_Stated goal:_
Give back all the data exactly, line by line.

'''

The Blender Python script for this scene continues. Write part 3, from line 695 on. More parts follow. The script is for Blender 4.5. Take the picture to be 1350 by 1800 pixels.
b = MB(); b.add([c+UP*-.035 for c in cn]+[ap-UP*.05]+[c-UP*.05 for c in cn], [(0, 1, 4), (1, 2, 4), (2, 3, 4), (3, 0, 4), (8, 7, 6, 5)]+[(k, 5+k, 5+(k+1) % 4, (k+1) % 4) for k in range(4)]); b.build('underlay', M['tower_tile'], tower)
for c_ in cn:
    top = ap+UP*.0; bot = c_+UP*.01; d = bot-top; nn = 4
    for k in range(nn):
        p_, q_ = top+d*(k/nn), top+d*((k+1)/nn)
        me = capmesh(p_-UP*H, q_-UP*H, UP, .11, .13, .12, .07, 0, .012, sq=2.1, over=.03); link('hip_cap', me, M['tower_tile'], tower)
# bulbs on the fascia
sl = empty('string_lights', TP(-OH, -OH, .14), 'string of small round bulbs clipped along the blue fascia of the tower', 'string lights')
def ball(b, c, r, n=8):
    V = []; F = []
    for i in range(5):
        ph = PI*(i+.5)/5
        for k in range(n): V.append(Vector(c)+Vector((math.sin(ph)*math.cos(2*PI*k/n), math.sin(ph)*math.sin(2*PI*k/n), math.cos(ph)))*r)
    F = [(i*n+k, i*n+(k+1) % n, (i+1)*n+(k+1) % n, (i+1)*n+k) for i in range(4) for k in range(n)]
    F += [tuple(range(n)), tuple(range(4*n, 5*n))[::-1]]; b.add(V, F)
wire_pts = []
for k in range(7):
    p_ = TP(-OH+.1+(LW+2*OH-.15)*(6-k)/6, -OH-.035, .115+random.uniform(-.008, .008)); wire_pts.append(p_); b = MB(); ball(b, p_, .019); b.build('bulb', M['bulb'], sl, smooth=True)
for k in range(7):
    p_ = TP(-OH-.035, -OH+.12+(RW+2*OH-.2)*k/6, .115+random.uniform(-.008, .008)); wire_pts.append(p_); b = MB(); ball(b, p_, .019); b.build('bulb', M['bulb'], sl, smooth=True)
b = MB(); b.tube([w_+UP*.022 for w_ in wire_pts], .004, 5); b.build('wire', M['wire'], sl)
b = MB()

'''

_Response:_
The Blender Python script for this scene continues. Write part 3, from line 695 on. More parts follow. The script is for Blender 4.5. Take the picture to be 1350 by 1800 pixels.
b = MB(); b.add([c+UP*-.035 for c in cn]+[ap-UP*.05]+[c-UP*.05 for c in cn], [(0, 1, 4), (1, 2, 4), (2, 3, 4), (3, 0, 4), (8, 7, 6, 5)]+[(k, 5+k, 5+(k+1) % 4, (k+1) % 4) for k in range(4)]); b.build('underlay', M['tower_tile'], tower)
for c_ in cn:
    top = ap+UP*.0; bot = c_+UP*.01; d = bot-top; nn = 4
    for k in range(nn):
        p_, q_ = top+d*(k/nn), top+d*((k+1)/nn)
        me = capmesh(p_-UP*H, q_-UP*H, UP, .11, .13, .12, .07, 0, .012, sq=2.1, over=.03); link('hip_cap', me, M['tower_tile'], tower)
# bulbs on the fascia
sl = empty('string_lights', TP(-OH, -OH, .14), 'string of small round bulbs clipped along the blue fascia of the tower', 'string lights')
def ball(b, c, r, n=8):
    V = []; F = []
    for i in range(5):
        ph = PI*(i+.5)/5
        for k in range(n): V.append(Vector(c)+Vector((math.sin(ph)*math.cos(2*PI*k/n), math.sin(ph)*math.sin(2*PI*k/n), math.cos(ph)))*r)
    F = [(i*n+k, i*n+(k+1) % n, (i+1)*n+(k+1) % n, (i+1)*n+k) for i in range(4) for k in range(n)]
    F += [tuple(range(n)), tuple(range(4*n, 5*n))[::-1]]; b.add(V, F)
wire_pts = []
for k in range(7):
    p_ = TP(-OH+.1+(LW+2*OH-.15)*(6-k)/6, -OH-.035, .115+random.uniform(-.008, .008)); wire_pts.append(p_); b = MB(); ball(b, p_, .019); b.build('bulb', M['bulb'], sl, smooth=True)
for k in range(7):
    p_ = TP(-OH-.035, -OH+.12+(RW+2*OH-.2)*k/6, .115+random.uniform(-.008, .008)); wire_pts.append(p_); b = MB(); ball(b, p_, .019); b.build('bulb', M['bulb'], sl, smooth=True)
b = MB(); b.tube([w_+UP*.022 for w_ in wire_pts], .004, 5); b.build('wire', M['wire'], sl)
b = MB()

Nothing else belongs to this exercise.